The Undergraduate Budget Priorities Committee sent out an email Thursday morning to Northwestern undergraduates outlining a budget plan for campus improvements in the next academic year.
The proposals were compiled from student feedback and collected by the UBPC via online surveys. The results were presented to the University Budget Committee, chaired by Provost Daniel Linzer. The final list of eight proposals is set to receive University funding.
The proposed campus improvements include increasing cell phone reception in the Technological Institute and the University Library, installing wireless access in selected rooms of Tech and Parkes Hall, placing additional bike racks in high traffic areas and renovating 1856 Orrington Ave. to increase upperclassman housing options. The housing renovation will begin with creating 24 dorm rooms by the end of this summer, UBPC president Jonathan Green said.
Outgoing Associated Student Government president and UBPC member Claire Lew said she and the committee are very pleased with the recent budget proposal, especially the increased cell phone reception.
“We were really ecstatic about getting cell phone reception in the library in Tech,” the SESP junior said. “That is something as ASG president I lobbied for and worked for, along with my vice president, Hiro.”
The increased cell phone reception will be made possible by the Distributed Antenna System, the same technology that was used to expand reception in Norris University Center last year.
Green said better cell phone reception will allow students to connect with one another more easily.
“Students really want to be meet with their groups and such,” the Weinberg junior said. “It was really difficult and such without good cell reception to do that.”
Safety was also taken into consideration in the decision to expand cell phone reception in University buildings, Green said.
“Especially with Tech and the incidents that have happened with assault, having cell service gives students another avenue for protecting themselves,” he said.

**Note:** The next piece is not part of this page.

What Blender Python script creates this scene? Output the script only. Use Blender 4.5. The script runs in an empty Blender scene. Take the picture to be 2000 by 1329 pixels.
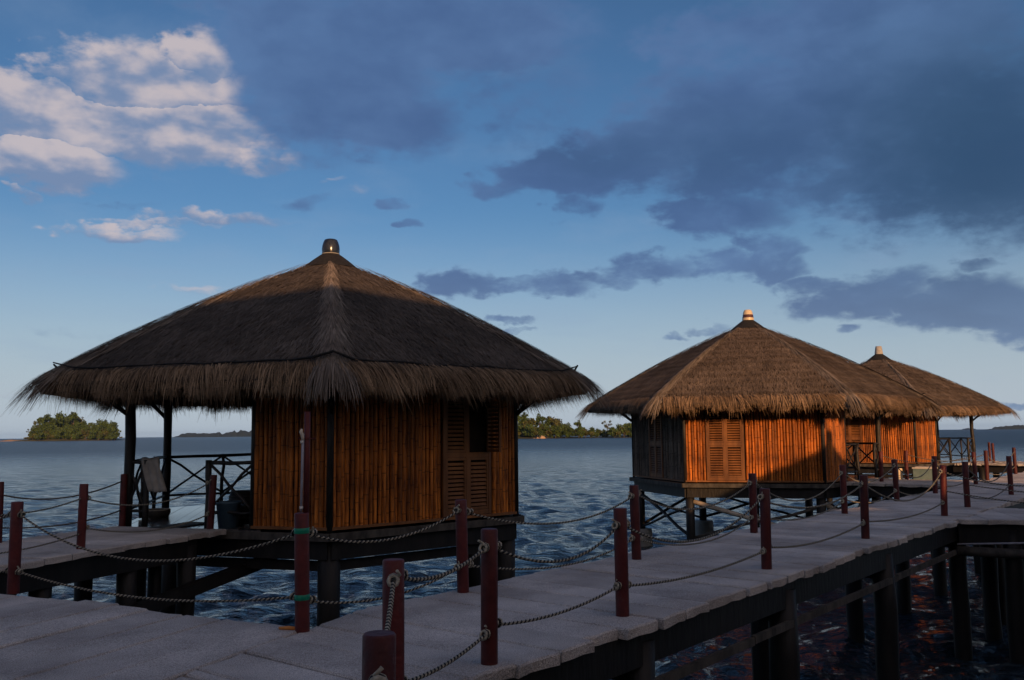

In addition to these facility improvements, the proposal requests continued funding for the A&O Fall Blowout Concert to take place in Welsh-Ryan Arena. The concert was originally moved there for University President Schapiro’s Inaugural Concert in 2009 and received positive student feedback in the UBPC’s surveys.
As another facility improvement, the 2015 freshman convocation is now set to take place in the Sports Pavilion and Aquatic Center so the entire freshman class will feel part of a community.
Also included in the budget proposal are a student activities grant to help fund low-income students’ participation in extracurricular activities and a faculty-student interaction grant to provide funds for interaction between the two communities outside of the classroom.
Though only eight of the 11 proposals passed, Green considers the current budget proposal a success. The three proposals that are not on the list and will not be immediately pursued are the construction of a new student center, the availability of electronic course packets and the installation of wind turbines on campus.
Green emphasizes, however, that all three of these items are still possibilities in the future.
“We are really setting a vision about how the University should be thinking about construction and building in the coming years,” Green said.